The Uncarved Block

I’m in a philosophical mood today. The following excerpt comes from the book SIMPLE TAOISM –  A GUIDE TO LIVING IN BALANCE by C. Alexander Simpkins PH.D. and Annellen Simpkins PH.D. Give some thought as to how this relates to your attitude toward your writing, your karate, and your everyday living.  

Imagine for a moment that you are an accomplished woodworker. You look at an uncarved block of wood with a certain affection, knowing that here is uncreated potential. As an uncarved block it can be anything – the possibilities are infinite. No one can name it because it has not yet become something except what it is in its natural, untouched state, much like Tao.

The Taoists believe that we return to a state like the uncarved block of wood, we find Tao.

Human beings are often in a hurry to acquire the finished product, the carving. But once the item is produced the limitless Tao is lost. A carving of an object is only that one thing. It has a name. It has come into existence. Eventually it will become worn, broken or lost, going through its cycle of existence-nonexistence. But the original uncarved block is nameless, beyond definition, quietly open. The sage tries to be like an uncarved block, open to potential without being limited to one definition.            

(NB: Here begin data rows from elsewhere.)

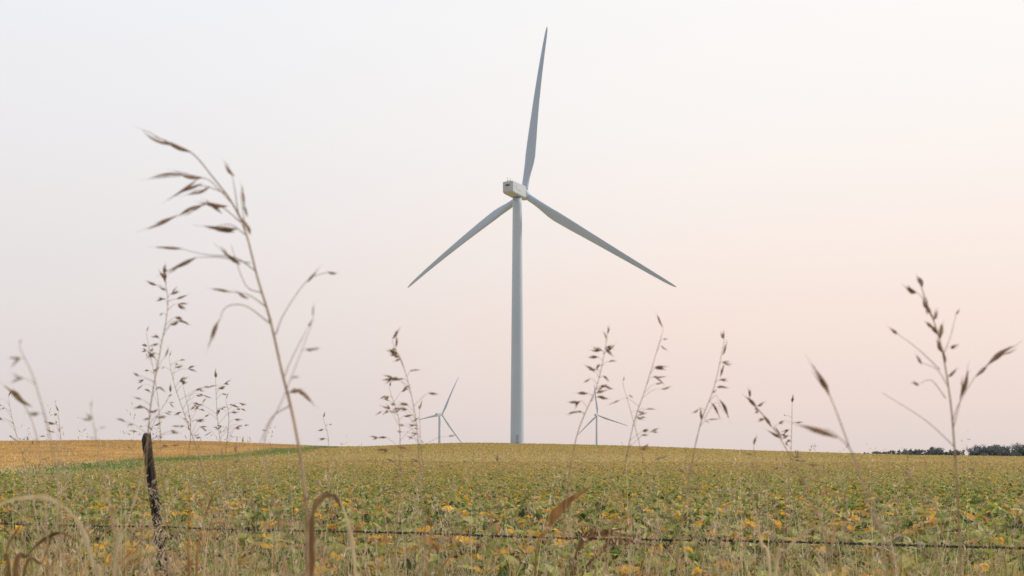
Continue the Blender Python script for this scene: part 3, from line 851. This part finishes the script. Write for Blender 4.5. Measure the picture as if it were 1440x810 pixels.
mix = nt.nodes.new('ShaderNodeMix'); mix.data_type = 'RGBA'
nt.links.new(mrx.outputs['Result'], mix.inputs['Factor'])
nt.links.new(rl.outputs['Color'], mix.inputs[6]); nt.links.new(rr_.outputs['Color'], mix.inputs[7])
mry = nt.nodes.new('ShaderNodeMapRange'); mry.interpolation_type = 'SMOOTHSTEP'
mry.inputs['From Min'].default_value = -.9; mry.inputs['From Max'].default_value = .70
mry.inputs['To Min'].default_value = .70; mry.inputs['To Max'].default_value = 1.0
nt.links.new(sep.outputs['Y'], mry.inputs['Value'])
haze = nt.nodes.new('ShaderNodeBackground')
nt.links.new(mix.outputs[2], haze.inputs['Color']); nt.links.new(mry.outputs['Result'], haze.inputs['Strength'])
sky = nt.nodes.new('ShaderNodeTexSky'); sky.sky_type = 'NISHITA'; sky.sun_disc = False
sky.sun_elevation = SUN_EL; sky.sun_rotation = SUN_AZ; sky.dust_density = 6; sky.air_density = 1.0
bg = nt.nodes.new('ShaderNodeBackground'); bg.inputs['Strength'].default_value = 0.10
nt.links.new(sky.outputs[0], bg.inputs['Color'])
mxs = nt.nodes.new('ShaderNodeMixShader'); mxs.inputs[0].default_value = 0.95
nt.links.new(bg.outputs[0], mxs.inputs[1]); nt.links.new(haze.outputs[0], mxs.inputs[2])
nt.links.new(mxs.outputs[0], out.inputs['Surface'])

sl = bpy.data.lights.new('sun', 'SUN'); sl.energy = 2.3; sl.angle = math.radians(10); sl.color = (1, .91, .78)
so = link(bpy.data.objects.new('sun', sl))
dv = Vector((math.sin(SUN_AZ)*math.cos(SUN_EL), math.cos(SUN_AZ)*math.cos(SUN_EL), math.sin(SUN_EL)))
so.rotation_euler = (-dv).to_track_quat('-Z', 'Y').to_euler()

# ------------------------------------------------------------------ camera
cd = bpy.data.cameras.new('camera'); cam = link(bpy.data.objects.new('camera', cd))
cam.location = (0, 0, EYE); cam.rotation_euler = (math.radians(90), 0, 0)
cd.lens = 35; cd.sensor_width = 36; cd.shift_y = 235/1440
cd.clip_start = .05; cd.clip_end = 20000
cd.dof.use_dof = True; cd.dof.focus_distance = 12; cd.dof.aperture_fstop = 6.5
scene.camera = cam
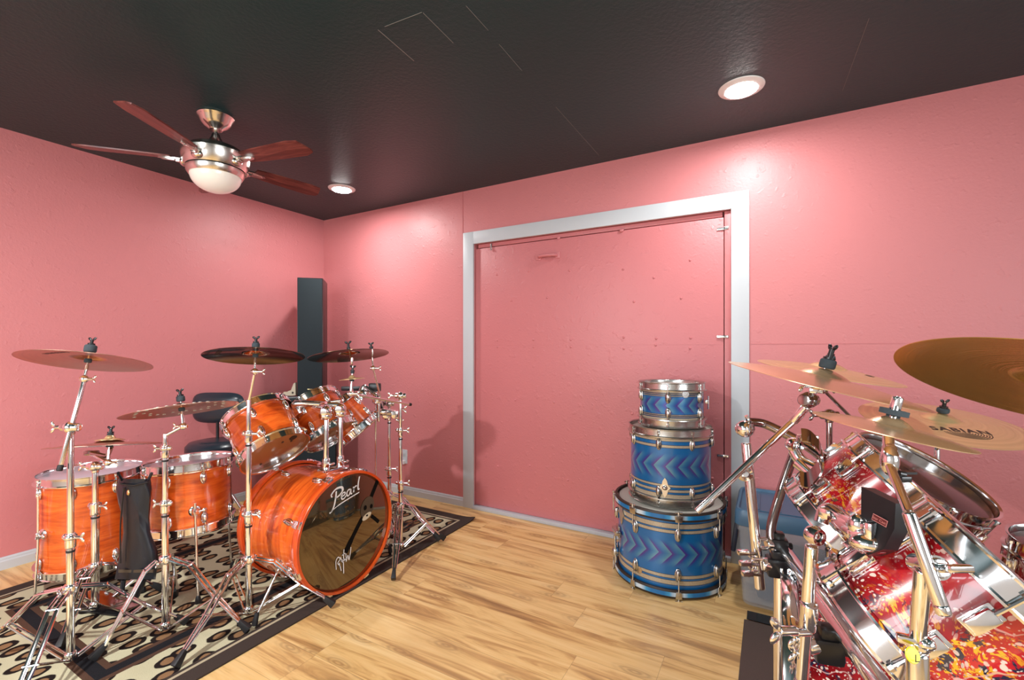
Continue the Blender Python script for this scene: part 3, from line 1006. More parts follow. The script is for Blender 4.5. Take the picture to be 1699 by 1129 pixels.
# ------------------------------------------------------------------ orange kit
BDC = P(579, 882, 2.30)
BDC.z = 0.29
BDC0 = V((BDC.x - 0.46, BDC.y, 0.302))
bass = drum('bass_drum', 'orange lacquered bass drum with mirrored black front head and white lettering', 'drum', 0.279, 0.46, BDC0, (1, 0.0, 0), 'orange', 'orange_hoop', 'head_mirror', 'head_black', 8, R_(22), 'claw', True, ref=(0, 0, 1))
# local frame of the front head: right = +y (world), up = z
def BH(u, v, e=0.0012):
    return BDC0 + V((0.46 - 0.006 + e, u, v))
lt = MB()
def pl(pts, wd):
    wd = [q * 0.8 for q in wd] if isinstance(wd, list) else wd * 0.8
    stroke(lt, smooth_pts(pts, 5), wd, lambda x, y: BH(-0.022 + (x - 0.098) * 0.80, 0.190 + (y - 0.037) * 0.70 + (x - 0.098) * 0.16))
W1 = 0.016
pl([(0.034, 0.092), (0.030, 0.050), (0.018, 0.0), (0.002, -0.028), (-0.016, -0.034)], 0.014)
pl([(0.004, 0.066), (-0.002, 0.086), (0.030, 0.108), (0.072, 0.100), (0.082, 0.074), (0.060, 0.052), (0.030, 0.046)], [0.010] * 5 + [0.014] * 6 + [0.018] * 10 + [0.014] * 10)
pl([(0.072, 0.030), (0.096, 0.034), (0.100, 0.048), (0.084, 0.052), (0.072, 0.034), (0.078, 0.012), (0.096, 0.010), (0.108, 0.022)], 0.011)
pl([(0.142, 0.048), (0.126, 0.052), (0.114, 0.034), (0.120, 0.012), (0.134, 0.014), (0.146, 0.046), (0.146, 0.014), (0.156, 0.012)], 0.011)
pl([(0.162, 0.050), (0.170, 0.044), (0.168, 0.012)], 0.012)
pl([(0.168, 0.030), (0.180, 0.048), (0.194, 0.046)], 0.011)
pl([(0.216, 0.104), (0.206, 0.060), (0.204, 0.018), (0.216, 0.012)], 0.013)
pl([(-0.010, -0.030), (0.050, -0.016), (0.120, -0.012), (0.214, -0.012)], [0.006] * 5 + [0.010] * 11)
lt.build('lettering', 'white_ink', bass, label='white script lettering')
sg = MB()
def ps(pts, wd=0.006):
    stroke(sg, smooth_pts(pts, 5), wd, lambda x, y: BH(-0.030 + x * 0.75, -0.140 + y * 0.85, 0.0030))
ps([(-0.060, -0.030), (-0.062, 0.020), (-0.044, 0.036), (-0.030, 0.020), (-0.050, 0.004)])
ps([(-0.050, 0.004), (-0.030, -0.020)]); ps([(0.002, 0.066), (-0.002, 0.0), (0.000, -0.075)], 0.007)
ps([(-0.026, 0.030), (-0.010, -0.004), (0.010, 0.004), (0.030, 0.014)]); ps([(-0.022, 0.004), (0.006, 0.010)])
ps([(-0.014, 0.036), (0.012, 0.040)]); ps([(0.018, 0.036), (0.020, -0.012), (0.034, 0.020), (0.044, -0.010), (0.056, 0.034), (0.060, 0.060)])
ps([(-0.036, 0.0), (-0.020, -0.052)])
sg.build('signature', 'white_ink', bass, label='white scribbled sign')
# face-like flat patches with dark bands laid on the front head
fc = MB()
fn_ = lambda x, y: BH(0.125 + x * 0.95, 0.080 + y, 0.0014)
fs_ = MB()
stroke(fs_, smooth_pts([(0.080, 0.125), (0.050, 0.080), (0.025, 0.04)], 4), 0.024, fn_)
stroke(fs_, smooth_pts([(-0.02, -0.03), (-0.070, -0.085), (-0.115, -0.140), (-0.150, -0.185)], 4), [0.024] * 8 + [0.030] * 9, fn_)
stroke(fs_, smooth_pts([(0.03, -0.055), (0.065, -0.085), (0.085, -0.105)], 4), 0.018, fn_)
fs_.build('dark_band', 'flat_black', bass)
def disc_patch(mb, cx, cy, rx, ry, rot, e):
    ca, sa = math.cos(rot), math.sin(rot)
    vs = [BH(0.125 + cx, 0.080 + cy, e)] + [BH(0.125 + cx + rx * math.cos(a) * ca - ry * math.sin(a) * sa, 0.080 + cy + rx * math.cos(a) * sa + ry * math.sin(a) * ca, e) for a in [2 * PI * k / 24 for k in range(24)]]
    mb.add(vs, [(0, 1 + k, 1 + (k + 1) % 24) for k in range(24)])
disc_patch(fc, 0.0, 0.0, 0.044, 0.056, -0.4, 0.0020)
fc.build('face_patch', 'mask', bass)
f2 = MB(); disc_patch(f2, -0.005, -0.046, 0.032, 0.015, 0.35, 0.0026); f2.build('muzzle_patch', 'bone', bass)
f3 = MB(); disc_patch(f3, -0.016, 0.002, 0.011, 0.013, 0, 0.0030); disc_patch(f3, 0.026, -0.002, 0.010, 0.012, 0, 0.0030); disc_patch(f3, -0.004, -0.042, 0.007, 0.005, 0, 0.0034); f3.build('eye_spot', 'flat_black', bass)
# spur legs
for sy in (-1, 1):
    a = BDC0 + V((0.30, sy * 0.262, -0.12)); e = BDC0 + V((0.34, sy * 0.40, 0)); e.z = 0.045
    a.z = 0.20
    lg = MB().cyl(a, e, 0.006, 12).ball(a, (0.024, 0.018, 0.026)).box(a + V((0, -0.0 * sy, 0.02)), (0.04, 0.03, 0.03), bev=0.006).build('leg', 'chrome', bass)
    MB().cyl(e + V((0, 0, 0.012)), V((e.x, e.y + sy * 0.012, 0.008)), 0.009, 12, 0.013).build('rubber_foot', 'rubber', lg)
# twin post tom holder
TH = MB()
pb1 = P(541, 845, 2.38); pb1.z = 0.575
pt1 = P(546, 694, 2.38)
pb2 = pb1 + V((0.02, 0.075, 0))
p_ = V((pb1.x, pb1.y, 0))
top1 = V((pb1.x, pb1.y, pt1.z)); top2 = V((pb2.x, pb2.y, pt1.z + 0.005))
TH.box((pb1 + pb2) / 2 + V((0, 0, 0.012)), (0.07, 0.15, 0.018), bev=0.006)
for a, b_ in ((pb1, top1), (pb2, top2)):
    TH.cyl(a, b_, 0.0125, 16)
    TH.cyl(a, a + V((0, 0, 0.075)), 0.019, 16)
    TH.cyl(a + V((0.018, 0, 0.05)), a + V((0.045, 0, 0.05)), 0.005, 8).ball(a + V((0.048, 0, 0.05)), (0.007, 0.016, 0.007))
    TH.ball(b_ + V((0, 0, 0.012)), 0.026)
    TH.cyl(b_ + V((-0.01, -0.028, 0.012)), b_ + V((0.0, 0.030, 0.012)), 0.017, 16)
    TH.box(b_ + V((0.0, 0, 0.035)), (0.04, 0.035, 0.03), bev=0.006)
th_o = TH.build('tom_holder', 'chrome', bass)

tilt = 42
nT = V((-math.sin(R_(tilt)), 0.0, math.cos(R_(tilt))))
t1b = P(457, 750, 2.30)
tom1 = drum('rack_tom', 'largest orange rack tom, nearest the camera above the bass drum', 'drum', 0.158, 0.23, t1b, nT, 'orange', 'chrome', 'head_clear', 'head_tan', 6, R_(20), group='orange rack toms', ref=(0, 1, 0))
nT2 = V((-0.62, -0.08, 0.78)).normalized()
t2b = P(550, 722, 2.54)
tom2 = drum('rack_tom', 'middle orange rack tom, behind the twin holder posts', 'drum', 0.136, 0.22, t2b, nT2, 'orange', 'chrome', 'head_clear', 'head_tan', 6, R_(50), group='orange rack toms', ref=(0, 1, 0))
nT3 = V((-0.54, -0.36, 0.76)).normalized()
t3b = P(597, 714, 2.74)
tom3 = drum('rack_tom', 'smallest orange rack tom, farthest one beside the boom stand', 'drum', 0.116, 0.20, t3b, nT3, 'orange', 'chrome', 'head_clear', 'head_tan', 6, R_(10), group='orange rack toms', ref=(0, 1, 0))
# mounting bracket + arms (parts of the toms)
def tom_arm(tom, base, n, R, H, side, joint, frac=0.72):
    c0 = V(base) + V(n) * (H * frac)
    d = (V(side) - V(n) * V(side).dot(V(n))).normalized()
    s = c0 + d * (R + 0.004)
    mb = MB().box(s + d * 0.006, (0.055, 0.055, 0.018), frame(d, n), bev=0.006)
    mb.tube(smooth_pts([tuple(s + d * 0.01), tuple(s + d * 0.050 + V((0, 0, 0.04))), tuple(V(joint) + V((0, 0, 0.02)))], 5), 0.016, 14)
    mb.tube([s + d * 0.045 + V(n) * 0.025, V(joint) + V((0, 0, 0.045))], 0.008, 10)
    mb.box(s + d * 0.040, (0.045, 0.05, 0.03), frame(d, n), bev=0.008)
    mb.cyl(s + d * 0.012, s + d * 0.05, 0.022, 14, 0.019)
    mb.ball(V(joint), 0.031)
    mb.cyl(V(joint) - FW * 0.035, V(joint) + FW * 0.01, 0.020, 18)
    return mb.build('mounting_arm', 'chrome', tom)
tom_arm(tom1, t1b, nT, 0.158, 0.23, (0.3, 1, 0.2), top1 + V((0, 0, 0.035)))
tom_arm(tom2, t2b, nT2, 0.136, 0.22, (0.3, -1, 0.2), top2 + V((0, 0, 0.035)))
# head logos
MB().lathe([(0, -0.001), (0.019, -0.001), (0.019, 0.001), (0, 0.001)], (0.105, 0.045, 0.0), seg=20).build('head_logo', 'ink', tom1, world=False)
dots = MB()
for (x, y) in ((0.075, 0.05), (0.08, 0.0), (-0.10, -0.03), (-0.06, -0.10)):
    dots.lathe([(0, -0.001), (0.006, -0.001), (0.006, 0.001), (0, 0.001)], (x, y, 0.0), seg=12)
dots.build('hole', 'ink', tom1, world=False)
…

I’d love to hear your thoughts on this. Please leave a comment.

~K.M Fawcett

2 responses to “The Uncarved Block

  1. I hate to say this but this passage confuses me. It tells me that in order to keep an infinite potential, one should not do anything? To me, we strive in our lives to build ourselves to make a better life. Whether we build on our karate, writing or other skills.
    Yes, we may need to return to our roots in our endeavors. Nor can we gain immediate satisfaction in them. Yet, one can enjoy the journey as one perfects their skills.
    I know I would not gain perfection in either my martial arts or my writing. That is because I believe we need to continue to learn and hone our crafts. That does not mean that we as Martial Artists or Authors don’t exact a measure of success in our endeavors.
    The first time one teaches a student and the student learns is a great feeling. Having that first book published after years of honing one’s writing skills is satisfying as well. (Have not accomplished this just yet.) But those feelings can be fleeting. One needs to continue to grow or risk losing joy in life.
    Just some of my thoughts on the subject. I hope I did not confuse others.

    Dennis H. Clarkston
    AKA Clark Stone

  2. I like the idea of that. Unformed is how I tend to think of a book before I start it, though sometimes that’s paralyzing. Once I start writing, I’ve chosen a direction, which means I’ve now lost the initial feeling of endless possibilities. I definitely need to focus on enjoying the process, and worry less about the outcome or how long it takes to get there.